Breitbart, which currently runs an office in London, certainly has plans to expand in France and Germany with new bureaus to cultivate and promote the populist-nationalist lines there."

Critics See Stephen Bannon, Trump's Pick for Strategist, as Voice of Racism The New York Times

Contressional Republicans are largely silent on the decision of president-elect Trump to appoint Stephen Bannon as his chief scientist. Civil rights groups, Democrats and select Republican Party strategists denounced the decision.

Trump adviser and campaign manager Kellyanne Conway defended Bannon, calling him the "general of this campaign" and suggesting that "people should look at the full résumé". 

In a bit of a mind twister, Conway rejected criticism that Bannon has a connection to right-wing, nationalist views or that he would advise from this perspective in the White House. This makes no sense, given Sunday's announcement that Bannon & Trump had already reached out to offer support to French presidential candidate Marine Le Pen. 
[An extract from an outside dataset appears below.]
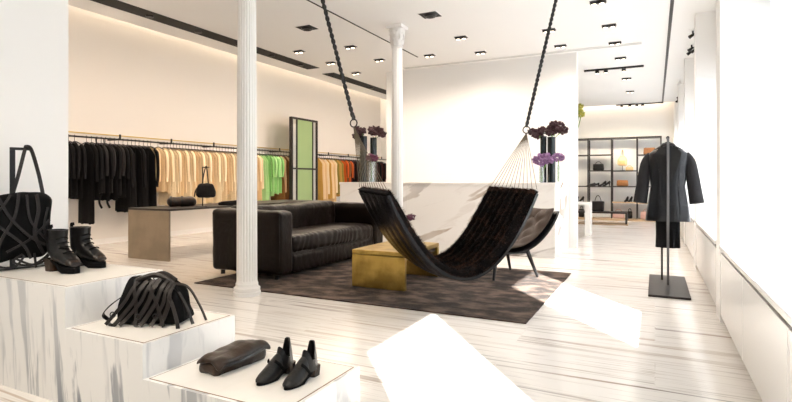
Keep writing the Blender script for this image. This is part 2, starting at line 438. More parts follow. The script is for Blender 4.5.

Pelosi says Trump's chief strategist is a 'white nationalist' Politico

Nancy Pelosi condemned Steve Bannon's appointment as chief strategist in the incoming Trump administration, calling him a "white nationalist" and arguing that his promotion suggested Trump would continue "the divisive vision that defined his campaign."

“Bringing Steve Bannon into the White House is an alarming signal that President-elect Trump remains committed to the hateful and divisive vision that defined his campaign,” the California Democrat and House minority leader said in a Monday statement.

3 Thoughts On Steve Bannon As White House 'Chief Strategist' Daily Wire

When I left Breitbart back in March, I accused Bannon of turning Breitbart News into Trump Pravda; as I wrote, “Indeed, Breitbart News, under the chairmanship of Steve Bannon, has put a stake through the heart of Andrew’s legacy. In my opinion, Steve Bannon is a bully, and has sold out Andrew’s mission in order to back another bully, Donald Trump; he has shaped the company into Trump’s personal Pravda, to the extent that he abandoned and undercut his own reporter.”
That decision paid off for Bannon – in August, he became Trump’s campaign “CEO.” At that point, I wrote this piece describing who Bannon was, and this one for The Washington Post describing his probable impact on the campaign.
With Bannon’s accession to a top White House role, it’s time to answer some brief questions about the man and what he’s likely to do.

White Nationalism in the White House by Jamelle Bouie Slate

Breitbart’s most prominent columnist, Milo Yiannopoulos, is an ambassador of sorts for the movement, traveling to college campuses with a message that blends virulent, old-fashioned racism with a flamboyant persona and a nominal commitment to “free speech.” Breitbart has a simple message: that Muslims and Hispanics are infiltrating America and robbing it of its cultural heritage; that blacks are responsible for most crime and disorder; that feminists have established a near-matriarchy that has disadvantaged men; that “globalists”—embodied by George Soros—are erasing national borders and sapping prosperity from the United States (a classic anti-Semitic smear that eventually surfaced in Trump’s rhetoric).
There’s evidence Bannon shares these views. In a 2007 court document, Bannon’s ex-wife Mary Louise Piccard accused him of anti-Semitism, saying he didn’t want their daughters attending the elite Archer School for Girls in Los Angeles because of its high Jewish enrollment. “The biggest problem he had with Archer is the number of Jews that attend,” Piccard said in a statement signed June 27, 2007, where she also alleged domestic violence from Bannon. According to conservative writer Ben Shapiro, who worked as “editor-at-large” of Breitbart for four years before his anti-Trump views brought waves of anti-Semitic harassment, Bannon “openly embraced the white supremacist alt-right,” strategically pushing “white ethno-nationalism as a legitimate response to political correctness.”